### Record excerpts ###

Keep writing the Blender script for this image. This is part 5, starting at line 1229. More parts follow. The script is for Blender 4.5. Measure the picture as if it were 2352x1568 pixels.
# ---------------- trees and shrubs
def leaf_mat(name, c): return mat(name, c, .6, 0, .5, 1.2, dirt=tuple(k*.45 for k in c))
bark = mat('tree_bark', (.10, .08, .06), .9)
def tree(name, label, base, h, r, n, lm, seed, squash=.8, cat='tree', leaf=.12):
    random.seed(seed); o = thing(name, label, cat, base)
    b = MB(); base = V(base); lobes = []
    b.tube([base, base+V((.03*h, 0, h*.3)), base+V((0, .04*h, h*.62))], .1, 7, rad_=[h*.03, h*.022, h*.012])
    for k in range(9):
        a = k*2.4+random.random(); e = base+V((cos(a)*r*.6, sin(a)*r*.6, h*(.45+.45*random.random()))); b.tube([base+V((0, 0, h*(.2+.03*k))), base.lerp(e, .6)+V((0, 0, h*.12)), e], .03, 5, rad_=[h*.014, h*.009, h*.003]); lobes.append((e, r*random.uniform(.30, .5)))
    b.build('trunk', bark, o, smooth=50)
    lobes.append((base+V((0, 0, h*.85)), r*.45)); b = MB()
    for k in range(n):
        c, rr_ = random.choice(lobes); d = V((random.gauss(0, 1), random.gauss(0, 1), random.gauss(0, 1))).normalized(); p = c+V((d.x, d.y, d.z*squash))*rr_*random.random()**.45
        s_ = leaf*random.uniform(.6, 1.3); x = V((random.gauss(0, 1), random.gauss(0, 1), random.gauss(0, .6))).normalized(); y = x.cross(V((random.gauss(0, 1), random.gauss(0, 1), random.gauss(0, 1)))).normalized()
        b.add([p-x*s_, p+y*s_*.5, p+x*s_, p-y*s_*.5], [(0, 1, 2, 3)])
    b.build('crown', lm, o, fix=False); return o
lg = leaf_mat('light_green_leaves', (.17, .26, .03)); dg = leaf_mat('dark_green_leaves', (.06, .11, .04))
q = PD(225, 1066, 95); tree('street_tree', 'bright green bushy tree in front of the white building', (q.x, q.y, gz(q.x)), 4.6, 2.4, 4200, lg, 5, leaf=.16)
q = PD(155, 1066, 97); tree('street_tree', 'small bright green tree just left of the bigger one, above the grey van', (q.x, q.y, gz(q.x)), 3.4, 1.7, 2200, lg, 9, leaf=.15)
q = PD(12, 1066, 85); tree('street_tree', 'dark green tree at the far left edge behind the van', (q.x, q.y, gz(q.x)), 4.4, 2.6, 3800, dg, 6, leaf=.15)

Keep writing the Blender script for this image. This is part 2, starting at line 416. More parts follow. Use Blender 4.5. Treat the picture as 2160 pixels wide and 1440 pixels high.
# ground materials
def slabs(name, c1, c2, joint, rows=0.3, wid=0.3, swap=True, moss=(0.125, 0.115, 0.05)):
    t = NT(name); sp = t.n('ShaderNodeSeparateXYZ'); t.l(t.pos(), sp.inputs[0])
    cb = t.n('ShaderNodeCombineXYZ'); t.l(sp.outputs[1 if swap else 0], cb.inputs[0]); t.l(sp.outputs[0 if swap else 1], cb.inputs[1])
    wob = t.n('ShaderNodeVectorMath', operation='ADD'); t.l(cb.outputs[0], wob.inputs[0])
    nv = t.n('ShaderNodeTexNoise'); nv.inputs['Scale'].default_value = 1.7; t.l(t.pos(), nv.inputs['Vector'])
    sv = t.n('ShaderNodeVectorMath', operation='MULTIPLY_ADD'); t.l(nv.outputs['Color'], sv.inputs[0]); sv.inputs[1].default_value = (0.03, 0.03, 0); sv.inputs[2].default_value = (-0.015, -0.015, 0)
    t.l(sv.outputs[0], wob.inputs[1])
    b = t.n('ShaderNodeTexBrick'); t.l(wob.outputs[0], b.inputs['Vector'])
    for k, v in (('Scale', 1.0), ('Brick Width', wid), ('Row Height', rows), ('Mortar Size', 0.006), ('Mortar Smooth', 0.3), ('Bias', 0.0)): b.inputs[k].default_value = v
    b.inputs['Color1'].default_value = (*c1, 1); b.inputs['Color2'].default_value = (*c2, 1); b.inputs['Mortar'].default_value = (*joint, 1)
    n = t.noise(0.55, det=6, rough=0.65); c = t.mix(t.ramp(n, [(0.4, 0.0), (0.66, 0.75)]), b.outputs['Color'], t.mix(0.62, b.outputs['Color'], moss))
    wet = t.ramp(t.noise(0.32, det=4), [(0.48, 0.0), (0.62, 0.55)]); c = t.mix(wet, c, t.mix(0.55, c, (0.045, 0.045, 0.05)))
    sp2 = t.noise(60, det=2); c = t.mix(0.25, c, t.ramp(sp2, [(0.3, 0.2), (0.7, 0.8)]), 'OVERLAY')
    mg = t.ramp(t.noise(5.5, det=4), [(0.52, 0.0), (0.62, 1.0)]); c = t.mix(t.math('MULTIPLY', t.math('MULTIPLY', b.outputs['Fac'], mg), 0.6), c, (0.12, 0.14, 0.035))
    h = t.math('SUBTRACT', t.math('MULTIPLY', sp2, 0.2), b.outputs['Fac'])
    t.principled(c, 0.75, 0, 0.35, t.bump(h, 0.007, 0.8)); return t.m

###

◆ Work to be completed:
Above are some records. Print them all exactly.

◆ The response:
Keep writing the Blender script for this image. This is part 5, starting at line 1229. More parts follow. The script is for Blender 4.5. Measure the picture as if it were 2352x1568 pixels.
# ---------------- trees and shrubs
def leaf_mat(name, c): return mat(name, c, .6, 0, .5, 1.2, dirt=tuple(k*.45 for k in c))
bark = mat('tree_bark', (.10, .08, .06), .9)
def tree(name, label, base, h, r, n, lm, seed, squash=.8, cat='tree', leaf=.12):
    random.seed(seed); o = thing(name, label, cat, base)
    b = MB(); base = V(base); lobes = []
    b.tube([base, base+V((.03*h, 0, h*.3)), base+V((0, .04*h, h*.62))], .1, 7, rad_=[h*.03, h*.022, h*.012])
    for k in range(9):
        a = k*2.4+random.random(); e = base+V((cos(a)*r*.6, sin(a)*r*.6, h*(.45+.45*random.random()))); b.tube([base+V((0, 0, h*(.2+.03*k))), base.lerp(e, .6)+V((0, 0, h*.12)), e], .03, 5, rad_=[h*.014, h*.009, h*.003]); lobes.append((e, r*random.uniform(.30, .5)))
    b.build('trunk', bark, o, smooth=50)
    lobes.append((base+V((0, 0, h*.85)), r*.45)); b = MB()
    for k in range(n):
        c, rr_ = random.choice(lobes); d = V((random.gauss(0, 1), random.gauss(0, 1), random.gauss(0, 1))).normalized(); p = c+V((d.x, d.y, d.z*squash))*rr_*random.random()**.45
        s_ = leaf*random.uniform(.6, 1.3); x = V((random.gauss(0, 1), random.gauss(0, 1), random.gauss(0, .6))).normalized(); y = x.cross(V((random.gauss(0, 1), random.gauss(0, 1), random.gauss(0, 1)))).normalized()
        b.add([p-x*s_, p+y*s_*.5, p+x*s_, p-y*s_*.5], [(0, 1, 2, 3)])
    b.build('crown', lm, o, fix=False); return o
lg = leaf_mat('light_green_leaves', (.17, .26, .03)); dg = leaf_mat('dark_green_leaves', (.06, .11, .04))
q = PD(225, 1066, 95); tree('street_tree', 'bright green bushy tree in front of the white building', (q.x, q.y, gz(q.x)), 4.6, 2.4, 4200, lg, 5, leaf=.16)
q = PD(155, 1066, 97); tree('street_tree', 'small bright green tree just left of the bigger one, above the grey van', (q.x, q.y, gz(q.x)), 3.4, 1.7, 2200, lg, 9, leaf=.15)
q = PD(12, 1066, 85); tree('street_tree', 'dark green tree at the far left edge behind the van', (q.x, q.y, gz(q.x)), 4.4, 2.6, 3800, dg, 6, leaf=.15)

Keep writing the Blender script for this image. This is part 2, starting at line 416. More parts follow. Use Blender 4.5. Treat the picture as 2160 pixels wide and 1440 pixels high.
# ground materials
def slabs(name, c1, c2, joint, rows=0.3, wid=0.3, swap=True, moss=(0.125, 0.115, 0.05)):
    t = NT(name); sp = t.n('ShaderNodeSeparateXYZ'); t.l(t.pos(), sp.inputs[0])
    cb = t.n('ShaderNodeCombineXYZ'); t.l(sp.outputs[1 if swap else 0], cb.inputs[0]); t.l(sp.outputs[0 if swap else 1], cb.inputs[1])
    wob = t.n('ShaderNodeVectorMath', operation='ADD'); t.l(cb.outputs[0], wob.inputs[0])
    nv = t.n('ShaderNodeTexNoise'); nv.inputs['Scale'].default_value = 1.7; t.l(t.pos(), nv.inputs['Vector'])
    sv = t.n('ShaderNodeVectorMath', operation='MULTIPLY_ADD'); t.l(nv.outputs['Color'], sv.inputs[0]); sv.inputs[1].default_value = (0.03, 0.03, 0); sv.inputs[2].default_value = (-0.015, -0.015, 0)
    t.l(sv.outputs[0], wob.inputs[1])
    b = t.n('ShaderNodeTexBrick'); t.l(wob.outputs[0], b.inputs['Vector'])
    for k, v in (('Scale', 1.0), ('Brick Width', wid), ('Row Height', rows), ('Mortar Size', 0.006), ('Mortar Smooth', 0.3), ('Bias', 0.0)): b.inputs[k].default_value = v
    b.inputs['Color1'].default_value = (*c1, 1); b.inputs['Color2'].default_value = (*c2, 1); b.inputs['Mortar'].default_value = (*joint, 1)
    n = t.noise(0.55, det=6, rough=0.65); c = t.mix(t.ramp(n, [(0.4, 0.0), (0.66, 0.75)]), b.outputs['Color'], t.mix(0.62, b.outputs['Color'], moss))
    wet = t.ramp(t.noise(0.32, det=4), [(0.48, 0.0), (0.62, 0.55)]); c = t.mix(wet, c, t.mix(0.55, c, (0.045, 0.045, 0.05)))
    sp2 = t.noise(60, det=2); c = t.mix(0.25, c, t.ramp(sp2, [(0.3, 0.2), (0.7, 0.8)]), 'OVERLAY')
    mg = t.ramp(t.noise(5.5, det=4), [(0.52, 0.0), (0.62, 1.0)]); c = t.mix(t.math('MULTIPLY', t.math('MULTIPLY', b.outputs['Fac'], mg), 0.6), c, (0.12, 0.14, 0.035))
    h = t.math('SUBTRACT', t.math('MULTIPLY', sp2, 0.2), b.outputs['Fac'])
    t.principled(c, 0.75, 0, 0.35, t.bump(h, 0.007, 0.8)); return t.m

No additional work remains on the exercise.